The oil companies say they employ local people and finance scholarships and that the area’s security is a matter for the national Government. At the same time, they have often used practices such as continuous gas flaring, which creates acid rain, that would not be allowed in other countries. They have added to local rivalries through selective handouts.
The boys who have flocked to join gangs, like Ateke Tom’s Niger Delta Vigilante Movement, have few prospects. Schools, if they function at all, are badly equipped. Unemployment awaits those who do finish school.
This week Mend gave the new Government of Umaru Yar’Adua 30 days to respond positively to demands for a fairer shareout of “resource revenue”. But Mend itself is not averse to taking backhanders.
Others charge exorbitant fees to anyone wanting to visit their hideouts, leaving many to conclude that the movement has degenerated into yet another Nigerian scam, all be it one with legitimate greviance.

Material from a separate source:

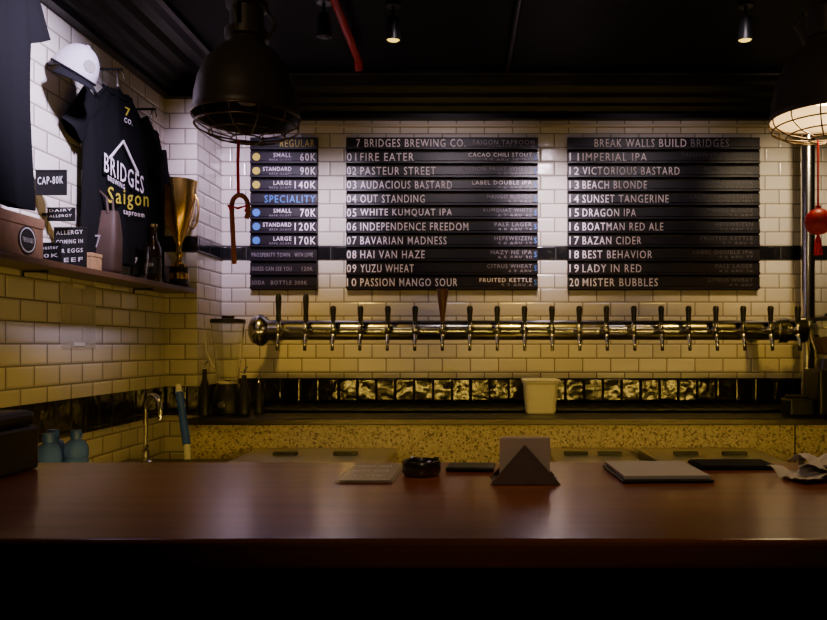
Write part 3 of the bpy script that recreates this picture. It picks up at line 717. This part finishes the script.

“Mend and the militants are a mixture of genuine activists, civil society, environmentalists, criminals and thugs. The problem with the delta is that nothing is what it seems,” said one expert on the region. “Remember, many of the gangs were created by local politicians who have now lost control of them.” President Yar’Adua knows that the success of his presidency hinges on how he handles the crisis in the delta. At his inauguration last week, he declared: “The crisis in the Niger delta commands our urgent attention. Ending it is a matter of strategic importance to our country.”
Activists worry that the Government may simply try to buy off the militants, many of whom will undoubtedly accept the money, to assure the international community, which has its eyes on proven oil reserves of 35 billion barrels.
When The Times visited Ateke Tom’s camp, a chest stashed with Nigerian bank notes arrived in another boat, a presumed reward for his truce declaration.
“This is the problem,” one NGO worker said. “The state government is frightened of the chaos the boys can cause, so they buy them off, but that creates more trouble between the gangs.”